**Dataset entries:**
- - -
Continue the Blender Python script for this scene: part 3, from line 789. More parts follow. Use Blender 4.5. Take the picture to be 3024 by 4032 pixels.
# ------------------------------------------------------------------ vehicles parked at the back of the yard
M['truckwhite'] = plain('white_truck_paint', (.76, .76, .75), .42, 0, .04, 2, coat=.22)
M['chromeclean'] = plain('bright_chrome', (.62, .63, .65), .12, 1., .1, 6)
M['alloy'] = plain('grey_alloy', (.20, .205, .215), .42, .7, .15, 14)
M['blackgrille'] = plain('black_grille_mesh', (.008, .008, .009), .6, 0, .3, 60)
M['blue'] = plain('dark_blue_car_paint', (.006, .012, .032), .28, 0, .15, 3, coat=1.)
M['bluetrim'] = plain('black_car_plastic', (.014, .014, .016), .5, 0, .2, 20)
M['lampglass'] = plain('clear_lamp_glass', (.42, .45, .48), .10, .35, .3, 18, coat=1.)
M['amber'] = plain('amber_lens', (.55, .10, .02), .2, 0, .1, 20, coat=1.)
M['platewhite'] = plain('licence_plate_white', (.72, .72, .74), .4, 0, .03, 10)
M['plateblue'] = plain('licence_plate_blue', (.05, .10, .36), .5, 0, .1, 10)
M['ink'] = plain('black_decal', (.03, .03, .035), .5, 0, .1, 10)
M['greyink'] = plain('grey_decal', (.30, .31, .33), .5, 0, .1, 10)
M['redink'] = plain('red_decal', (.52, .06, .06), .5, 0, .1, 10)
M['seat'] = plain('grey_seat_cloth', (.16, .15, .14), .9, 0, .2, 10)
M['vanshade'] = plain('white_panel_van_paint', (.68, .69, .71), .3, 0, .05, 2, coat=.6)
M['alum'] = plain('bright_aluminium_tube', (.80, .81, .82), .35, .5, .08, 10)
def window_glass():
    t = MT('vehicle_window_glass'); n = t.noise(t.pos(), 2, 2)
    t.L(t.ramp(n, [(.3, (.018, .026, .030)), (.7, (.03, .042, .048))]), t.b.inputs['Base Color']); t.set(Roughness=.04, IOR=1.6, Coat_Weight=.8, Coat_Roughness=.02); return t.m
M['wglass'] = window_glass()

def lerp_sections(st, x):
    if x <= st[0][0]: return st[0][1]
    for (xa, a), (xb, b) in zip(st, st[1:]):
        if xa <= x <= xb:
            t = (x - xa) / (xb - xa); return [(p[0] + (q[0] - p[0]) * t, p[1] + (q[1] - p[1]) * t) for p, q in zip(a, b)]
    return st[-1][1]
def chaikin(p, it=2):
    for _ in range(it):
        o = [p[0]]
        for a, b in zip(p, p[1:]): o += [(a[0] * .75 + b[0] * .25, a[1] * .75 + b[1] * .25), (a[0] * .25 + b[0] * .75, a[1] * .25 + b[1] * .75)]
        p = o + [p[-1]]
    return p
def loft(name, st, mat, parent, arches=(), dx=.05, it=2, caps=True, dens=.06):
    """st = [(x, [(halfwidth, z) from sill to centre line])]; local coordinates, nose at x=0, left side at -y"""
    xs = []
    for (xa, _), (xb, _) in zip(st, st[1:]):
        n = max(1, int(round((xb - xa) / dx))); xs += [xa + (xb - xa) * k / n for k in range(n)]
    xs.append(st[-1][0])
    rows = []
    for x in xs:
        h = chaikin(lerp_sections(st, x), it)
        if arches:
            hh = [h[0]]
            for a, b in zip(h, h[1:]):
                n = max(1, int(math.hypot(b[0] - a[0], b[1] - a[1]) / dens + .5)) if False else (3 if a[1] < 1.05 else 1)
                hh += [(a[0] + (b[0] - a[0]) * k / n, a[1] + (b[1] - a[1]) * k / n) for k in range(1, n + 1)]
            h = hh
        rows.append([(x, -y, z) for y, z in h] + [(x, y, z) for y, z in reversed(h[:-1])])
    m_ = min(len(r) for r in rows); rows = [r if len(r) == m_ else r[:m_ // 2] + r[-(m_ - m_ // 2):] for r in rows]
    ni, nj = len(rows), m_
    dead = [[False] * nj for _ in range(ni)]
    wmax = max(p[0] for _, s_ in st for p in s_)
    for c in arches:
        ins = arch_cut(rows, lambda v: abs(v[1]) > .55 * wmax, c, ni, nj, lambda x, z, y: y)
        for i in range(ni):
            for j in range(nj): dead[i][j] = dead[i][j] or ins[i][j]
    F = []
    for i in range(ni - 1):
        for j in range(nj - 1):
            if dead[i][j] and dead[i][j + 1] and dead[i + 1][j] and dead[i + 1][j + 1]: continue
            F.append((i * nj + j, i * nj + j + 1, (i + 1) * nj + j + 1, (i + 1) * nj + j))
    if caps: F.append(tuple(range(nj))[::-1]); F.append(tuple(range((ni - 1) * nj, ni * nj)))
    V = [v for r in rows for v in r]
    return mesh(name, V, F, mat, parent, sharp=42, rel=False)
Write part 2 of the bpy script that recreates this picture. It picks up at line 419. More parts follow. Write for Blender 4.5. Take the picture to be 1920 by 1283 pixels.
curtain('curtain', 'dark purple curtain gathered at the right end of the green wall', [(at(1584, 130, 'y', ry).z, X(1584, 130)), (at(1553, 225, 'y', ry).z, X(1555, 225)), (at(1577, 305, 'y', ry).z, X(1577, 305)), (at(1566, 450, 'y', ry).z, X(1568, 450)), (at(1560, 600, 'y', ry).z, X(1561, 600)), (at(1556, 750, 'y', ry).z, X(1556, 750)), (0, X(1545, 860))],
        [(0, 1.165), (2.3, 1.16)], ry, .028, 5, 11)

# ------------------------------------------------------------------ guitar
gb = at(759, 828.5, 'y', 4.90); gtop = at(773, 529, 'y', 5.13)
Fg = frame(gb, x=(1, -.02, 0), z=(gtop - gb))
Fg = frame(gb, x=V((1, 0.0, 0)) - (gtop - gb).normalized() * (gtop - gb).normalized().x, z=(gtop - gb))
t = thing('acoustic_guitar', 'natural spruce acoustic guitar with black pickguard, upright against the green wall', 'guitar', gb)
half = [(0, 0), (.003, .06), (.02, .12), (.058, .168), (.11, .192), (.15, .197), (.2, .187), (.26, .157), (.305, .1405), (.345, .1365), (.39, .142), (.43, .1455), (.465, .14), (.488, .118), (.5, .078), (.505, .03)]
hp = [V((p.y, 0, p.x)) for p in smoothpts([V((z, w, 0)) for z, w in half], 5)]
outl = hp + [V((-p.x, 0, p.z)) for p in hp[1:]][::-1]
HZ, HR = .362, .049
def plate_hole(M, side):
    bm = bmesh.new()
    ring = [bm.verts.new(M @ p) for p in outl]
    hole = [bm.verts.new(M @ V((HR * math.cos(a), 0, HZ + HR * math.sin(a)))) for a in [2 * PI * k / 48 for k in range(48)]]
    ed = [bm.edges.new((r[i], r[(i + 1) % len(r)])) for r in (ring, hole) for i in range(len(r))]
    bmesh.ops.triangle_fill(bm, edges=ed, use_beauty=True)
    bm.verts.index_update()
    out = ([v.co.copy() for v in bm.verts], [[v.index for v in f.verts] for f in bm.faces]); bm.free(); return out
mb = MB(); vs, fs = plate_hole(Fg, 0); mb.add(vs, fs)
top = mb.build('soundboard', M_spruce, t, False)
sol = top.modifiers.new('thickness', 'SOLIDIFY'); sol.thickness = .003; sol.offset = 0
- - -
**Task statement:**
All of the entries must be quoted exactly; please include each one.

**Exercise response:**
Continue the Blender Python script for this scene: part 3, from line 789. More parts follow. Use Blender 4.5. Take the picture to be 3024 by 4032 pixels.
# ------------------------------------------------------------------ vehicles parked at the back of the yard
M['truckwhite'] = plain('white_truck_paint', (.76, .76, .75), .42, 0, .04, 2, coat=.22)
M['chromeclean'] = plain('bright_chrome', (.62, .63, .65), .12, 1., .1, 6)
M['alloy'] = plain('grey_alloy', (.20, .205, .215), .42, .7, .15, 14)
M['blackgrille'] = plain('black_grille_mesh', (.008, .008, .009), .6, 0, .3, 60)
M['blue'] = plain('dark_blue_car_paint', (.006, .012, .032), .28, 0, .15, 3, coat=1.)
M['bluetrim'] = plain('black_car_plastic', (.014, .014, .016), .5, 0, .2, 20)
M['lampglass'] = plain('clear_lamp_glass', (.42, .45, .48), .10, .35, .3, 18, coat=1.)
M['amber'] = plain('amber_lens', (.55, .10, .02), .2, 0, .1, 20, coat=1.)
M['platewhite'] = plain('licence_plate_white', (.72, .72, .74), .4, 0, .03, 10)
M['plateblue'] = plain('licence_plate_blue', (.05, .10, .36), .5, 0, .1, 10)
M['ink'] = plain('black_decal', (.03, .03, .035), .5, 0, .1, 10)
M['greyink'] = plain('grey_decal', (.30, .31, .33), .5, 0, .1, 10)
M['redink'] = plain('red_decal', (.52, .06, .06), .5, 0, .1, 10)
M['seat'] = plain('grey_seat_cloth', (.16, .15, .14), .9, 0, .2, 10)
M['vanshade'] = plain('white_panel_van_paint', (.68, .69, .71), .3, 0, .05, 2, coat=.6)
M['alum'] = plain('bright_aluminium_tube', (.80, .81, .82), .35, .5, .08, 10)
def window_glass():
    t = MT('vehicle_window_glass'); n = t.noise(t.pos(), 2, 2)
    t.L(t.ramp(n, [(.3, (.018, .026, .030)), (.7, (.03, .042, .048))]), t.b.inputs['Base Color']); t.set(Roughness=.04, IOR=1.6, Coat_Weight=.8, Coat_Roughness=.02); return t.m
M['wglass'] = window_glass()

def lerp_sections(st, x):
    if x <= st[0][0]: return st[0][1]
    for (xa, a), (xb, b) in zip(st, st[1:]):
        if xa <= x <= xb:
            t = (x - xa) / (xb - xa); return [(p[0] + (q[0] - p[0]) * t, p[1] + (q[1] - p[1]) * t) for p, q in zip(a, b)]
    return st[-1][1]
def chaikin(p, it=2):
    for _ in range(it):
        o = [p[0]]
        for a, b in zip(p, p[1:]): o += [(a[0] * .75 + b[0] * .25, a[1] * .75 + b[1] * .25), (a[0] * .25 + b[0] * .75, a[1] * .25 + b[1] * .75)]
        p = o + [p[-1]]
    return p
def loft(name, st, mat, parent, arches=(), dx=.05, it=2, caps=True, dens=.06):
    """st = [(x, [(halfwidth, z) from sill to centre line])]; local coordinates, nose at x=0, left side at -y"""
    xs = []
    for (xa, _), (xb, _) in zip(st, st[1:]):
        n = max(1, int(round((xb - xa) / dx))); xs += [xa + (xb - xa) * k / n for k in range(n)]
    xs.append(st[-1][0])
    rows = []
    for x in xs:
        h = chaikin(lerp_sections(st, x), it)
        if arches:
            hh = [h[0]]
            for a, b in zip(h, h[1:]):
                n = max(1, int(math.hypot(b[0] - a[0], b[1] - a[1]) / dens + .5)) if False else (3 if a[1] < 1.05 else 1)
                hh += [(a[0] + (b[0] - a[0]) * k / n, a[1] + (b[1] - a[1]) * k / n) for k in range(1, n + 1)]
            h = hh
        rows.append([(x, -y, z) for y, z in h] + [(x, y, z) for y, z in reversed(h[:-1])])
    m_ = min(len(r) for r in rows); rows = [r if len(r) == m_ else r[:m_ // 2] + r[-(m_ - m_ // 2):] for r in rows]
    ni, nj = len(rows), m_
    dead = [[False] * nj for _ in range(ni)]
    wmax = max(p[0] for _, s_ in st for p in s_)
    for c in arches:
        ins = arch_cut(rows, lambda v: abs(v[1]) > .55 * wmax, c, ni, nj, lambda x, z, y: y)
        for i in range(ni):
            for j in range(nj): dead[i][j] = dead[i][j] or ins[i][j]
    F = []
    for i in range(ni - 1):
        for j in range(nj - 1):
            if dead[i][j] and dead[i][j + 1] and dead[i + 1][j] and dead[i + 1][j + 1]: continue
            F.append((i * nj + j, i * nj + j + 1, (i + 1) * nj + j + 1, (i + 1) * nj + j))
    if caps: F.append(tuple(range(nj))[::-1]); F.append(tuple(range((ni - 1) * nj, ni * nj)))
    V = [v for r in rows for v in r]
    return mesh(name, V, F, mat, parent, sharp=42, rel=False)
Write part 2 of the bpy script that recreates this picture. It picks up at line 419. More parts follow. Write for Blender 4.5. Take the picture to be 1920 by 1283 pixels.
curtain('curtain', 'dark purple curtain gathered at the right end of the green wall', [(at(1584, 130, 'y', ry).z, X(1584, 130)), (at(1553, 225, 'y', ry).z, X(1555, 225)), (at(1577, 305, 'y', ry).z, X(1577, 305)), (at(1566, 450, 'y', ry).z, X(1568, 450)), (at(1560, 600, 'y', ry).z, X(1561, 600)), (at(1556, 750, 'y', ry).z, X(1556, 750)), (0, X(1545, 860))],
        [(0, 1.165), (2.3, 1.16)], ry, .028, 5, 11)

# ------------------------------------------------------------------ guitar
gb = at(759, 828.5, 'y', 4.90); gtop = at(773, 529, 'y', 5.13)
Fg = frame(gb, x=(1, -.02, 0), z=(gtop - gb))
Fg = frame(gb, x=V((1, 0.0, 0)) - (gtop - gb).normalized() * (gtop - gb).normalized().x, z=(gtop - gb))
t = thing('acoustic_guitar', 'natural spruce acoustic guitar with black pickguard, upright against the green wall', 'guitar', gb)
half = [(0, 0), (.003, .06), (.02, .12), (.058, .168), (.11, .192), (.15, .197), (.2, .187), (.26, .157), (.305, .1405), (.345, .1365), (.39, .142), (.43, .1455), (.465, .14), (.488, .118), (.5, .078), (.505, .03)]
hp = [V((p.y, 0, p.x)) for p in smoothpts([V((z, w, 0)) for z, w in half], 5)]
outl = hp + [V((-p.x, 0, p.z)) for p in hp[1:]][::-1]
HZ, HR = .362, .049
def plate_hole(M, side):
    bm = bmesh.new()
    ring = [bm.verts.new(M @ p) for p in outl]
    hole = [bm.verts.new(M @ V((HR * math.cos(a), 0, HZ + HR * math.sin(a)))) for a in [2 * PI * k / 48 for k in range(48)]]
    ed = [bm.edges.new((r[i], r[(i + 1) % len(r)])) for r in (ring, hole) for i in range(len(r))]
    bmesh.ops.triangle_fill(bm, edges=ed, use_beauty=True)
    bm.verts.index_update()
    out = ([v.co.copy() for v in bm.verts], [[v.index for v in f.verts] for f in bm.faces]); bm.free(); return out
mb = MB(); vs, fs = plate_hole(Fg, 0); mb.add(vs, fs)
top = mb.build('soundboard', M_spruce, t, False)
sol = top.modifiers.new('thickness', 'SOLIDIFY'); sol.thickness = .003; sol.offset = 0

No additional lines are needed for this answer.